→ **Your goal**: Gather the lines that hold the string "Python".

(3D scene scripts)
■ ■ ■ ■ ■
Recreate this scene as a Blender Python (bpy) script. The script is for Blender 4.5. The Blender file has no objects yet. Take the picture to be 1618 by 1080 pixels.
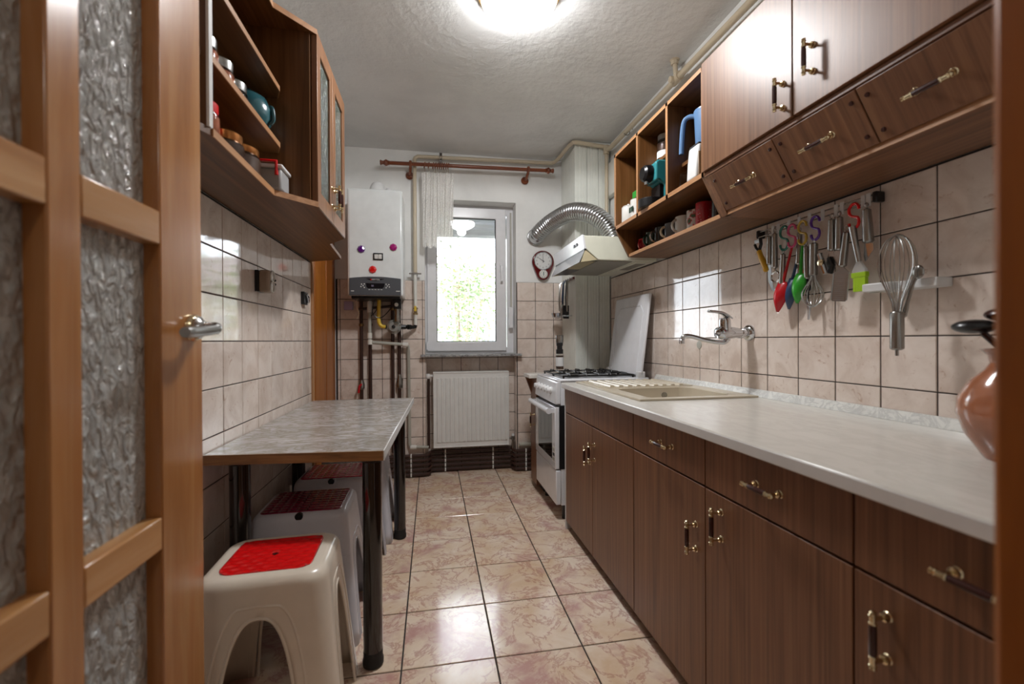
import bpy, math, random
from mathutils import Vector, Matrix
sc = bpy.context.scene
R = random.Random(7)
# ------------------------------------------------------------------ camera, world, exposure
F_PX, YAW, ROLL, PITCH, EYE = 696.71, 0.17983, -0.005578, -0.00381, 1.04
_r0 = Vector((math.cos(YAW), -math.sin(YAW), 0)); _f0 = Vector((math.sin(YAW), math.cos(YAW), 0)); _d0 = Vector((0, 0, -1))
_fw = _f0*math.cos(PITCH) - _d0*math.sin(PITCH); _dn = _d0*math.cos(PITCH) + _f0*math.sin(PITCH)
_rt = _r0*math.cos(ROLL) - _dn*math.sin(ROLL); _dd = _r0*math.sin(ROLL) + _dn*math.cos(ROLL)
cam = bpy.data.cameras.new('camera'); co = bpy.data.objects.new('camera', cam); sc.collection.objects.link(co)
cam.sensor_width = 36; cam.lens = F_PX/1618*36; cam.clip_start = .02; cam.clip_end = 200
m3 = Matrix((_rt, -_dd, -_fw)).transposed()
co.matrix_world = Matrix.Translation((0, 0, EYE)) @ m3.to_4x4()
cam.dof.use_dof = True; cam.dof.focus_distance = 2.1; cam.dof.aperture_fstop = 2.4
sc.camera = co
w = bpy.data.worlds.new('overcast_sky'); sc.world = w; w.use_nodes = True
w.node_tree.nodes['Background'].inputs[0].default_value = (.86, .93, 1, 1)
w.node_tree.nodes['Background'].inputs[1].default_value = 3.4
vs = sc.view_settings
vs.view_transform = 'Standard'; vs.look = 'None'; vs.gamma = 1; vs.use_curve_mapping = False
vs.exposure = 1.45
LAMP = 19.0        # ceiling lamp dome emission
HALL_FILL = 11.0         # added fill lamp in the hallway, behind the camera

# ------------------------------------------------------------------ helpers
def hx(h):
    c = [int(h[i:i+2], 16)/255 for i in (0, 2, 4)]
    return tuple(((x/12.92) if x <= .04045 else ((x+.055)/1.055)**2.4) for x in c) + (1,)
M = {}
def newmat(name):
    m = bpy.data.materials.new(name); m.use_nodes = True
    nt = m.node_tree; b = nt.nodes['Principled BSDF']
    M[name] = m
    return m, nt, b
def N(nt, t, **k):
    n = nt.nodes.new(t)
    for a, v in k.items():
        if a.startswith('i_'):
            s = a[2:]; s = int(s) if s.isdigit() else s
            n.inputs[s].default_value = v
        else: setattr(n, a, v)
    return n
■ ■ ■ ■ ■
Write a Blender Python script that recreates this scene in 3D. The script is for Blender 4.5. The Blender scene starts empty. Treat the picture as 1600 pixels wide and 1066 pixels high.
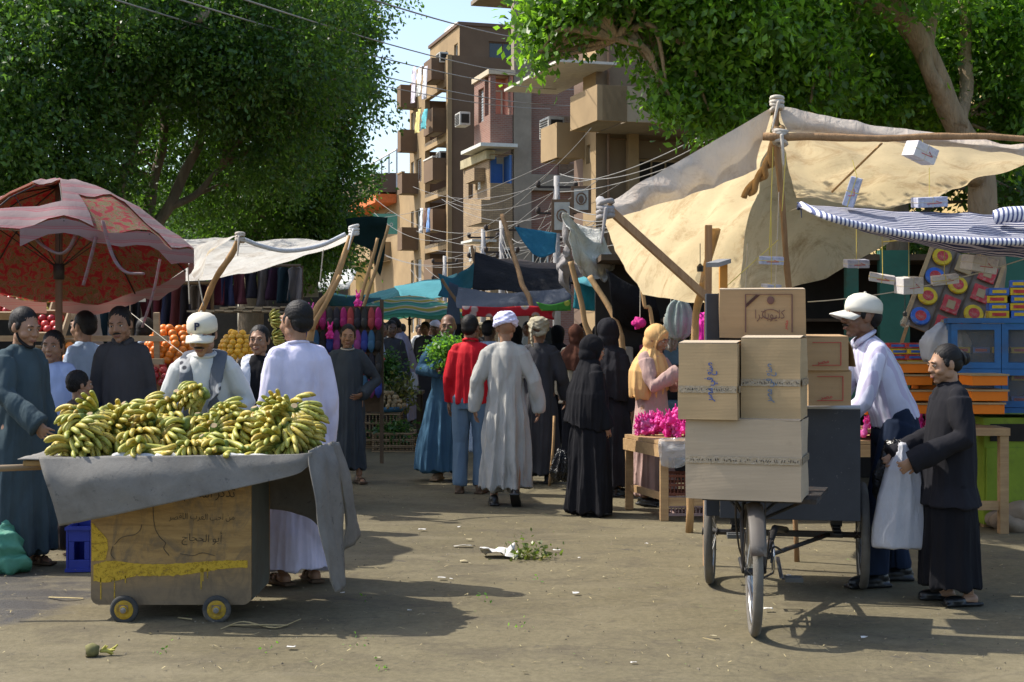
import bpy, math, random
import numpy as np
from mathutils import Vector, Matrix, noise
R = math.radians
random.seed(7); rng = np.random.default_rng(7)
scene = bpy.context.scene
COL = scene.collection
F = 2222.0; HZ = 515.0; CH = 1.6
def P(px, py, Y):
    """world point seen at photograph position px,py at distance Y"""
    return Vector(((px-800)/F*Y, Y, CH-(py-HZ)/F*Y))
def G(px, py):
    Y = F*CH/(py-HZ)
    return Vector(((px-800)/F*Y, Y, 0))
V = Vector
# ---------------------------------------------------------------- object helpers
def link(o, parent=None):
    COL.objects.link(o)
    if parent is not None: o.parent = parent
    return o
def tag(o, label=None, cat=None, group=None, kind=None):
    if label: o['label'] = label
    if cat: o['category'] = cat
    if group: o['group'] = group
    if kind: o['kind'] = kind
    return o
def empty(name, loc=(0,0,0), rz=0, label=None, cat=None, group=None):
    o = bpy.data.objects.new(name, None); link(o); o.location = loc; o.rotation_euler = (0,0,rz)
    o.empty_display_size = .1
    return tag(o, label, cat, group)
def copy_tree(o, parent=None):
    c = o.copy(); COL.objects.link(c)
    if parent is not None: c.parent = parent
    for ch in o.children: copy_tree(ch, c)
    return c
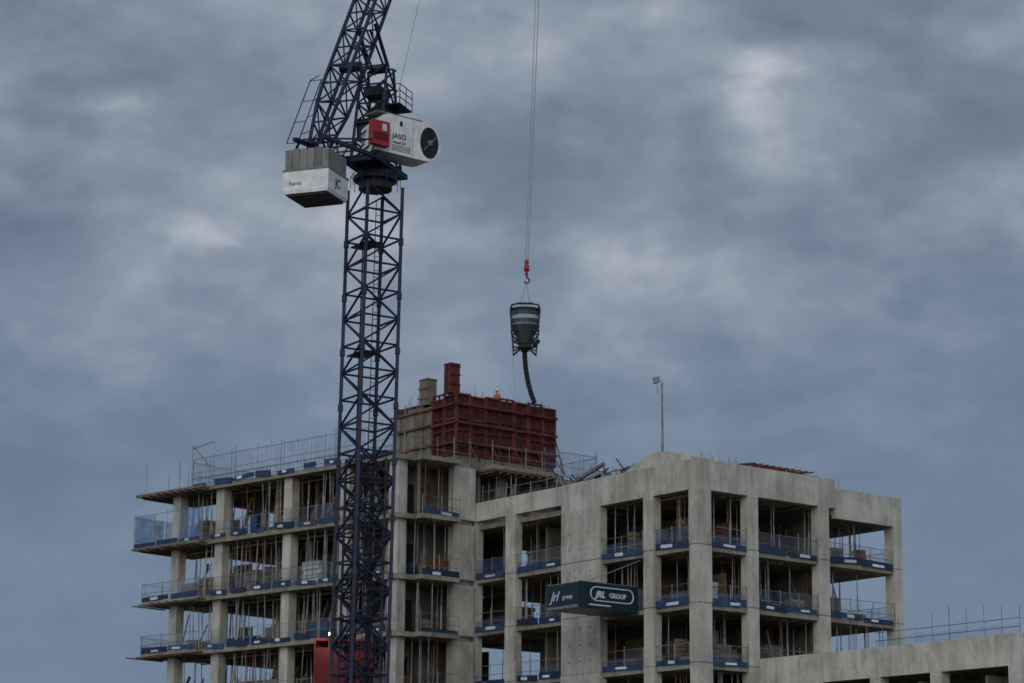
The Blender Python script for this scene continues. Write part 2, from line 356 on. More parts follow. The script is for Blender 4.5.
■ ■ ■ ■ ■
→ **Answer below**:
Recreate this scene as a Blender Python (bpy) script. The script is for Blender 4.5. The Blender file has no objects yet. Take the picture to be 1618 by 1080 pixels.
Write a Blender Python script that recreates this scene in 3D. The script is for Blender 4.5. The Blender scene starts empty. Treat the picture as 1600 pixels wide and 1066 pixels high.
The Blender Python script for this scene continues. Write part 2, from line 356 on. More parts follow. The script is for Blender 4.5.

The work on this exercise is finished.